This article appears in Holiday Cookbook 2017.

We all have a friend who makes entertaining seem effortless, from the impeccable invitation and the flawless meal to the perfect playlist and signature cocktail. For most of us, though, putting together a can’t-miss holiday party is a lot of work. Feeling a little rusty? Take some tips from the experts: “It’s the host’s top priority to make their guests comfortable. A savvy host plans in advance for every detail,” said national etiquette expert Diane Gottsman, author of “Modern Etiquette for a Better Life.” Some of the most common host mistakes include not having enough food for an unexpected “plus one,” failing to offer nonalcoholic beverages along with the holiday cocktails, and forgetting to ask about dietary restrictions, Gottsman said.

Make time for yourself

“The biggest mistake is that people forget to give themselves enough time. They plan the roast, the vegetable, the cocktails, the music, the entertainment.
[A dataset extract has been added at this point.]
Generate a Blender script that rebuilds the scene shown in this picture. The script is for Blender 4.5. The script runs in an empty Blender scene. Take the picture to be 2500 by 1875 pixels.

They do everything for their guests and then forget to leave a good 15 minutes for themselves to get ready. You should allow yourself a few minutes to relax so that when the guests walk in you’re not still in prep mode,” said Lizzie Post, host of the Awesome Etiquette podcast and co-author of “Emily Post’s Etiquette.”

Don’t skimp on the ice

“Don’t be cheap; buy extra ice. Ice goes quickly and a lot of times people don’t buy enough. It’s cheap and it’s easy,” said Lulu Powers, the Entertainologist, who writes the Life at Lulu’s column for House Beautiful.

Have help

“My secret weapon: Have someone help you. If you’re having more than 15 guests, have someone to help you with all the little tasks like washing dishes and asking guests if they need a refill, so you can enjoy your own party,” Powers said.

Wine by the numbers

“Avoid running short on wine for a party by planning on five servings per bottle and about three glasses of wine per guest,” said Gladys Horiuchi, director of media relations for the Wine Institute. Also, “save your best bottle of wine for a more intimate dinner party rather than serving it at a large party so that all your guests can all enjoy it,” she said.

Details matter

For instance, using scented candles at the dinner table can overpower the aroma of the main course, Gottsman said. The airspace around the dining room should be reserved for the scents wafting from the dishes. Anticipate guests’ needs. Offer a space for recharging phones as well as ample place for coats, bags and shoes, said Manhattan- based entertaining expert Francesco Bilotto.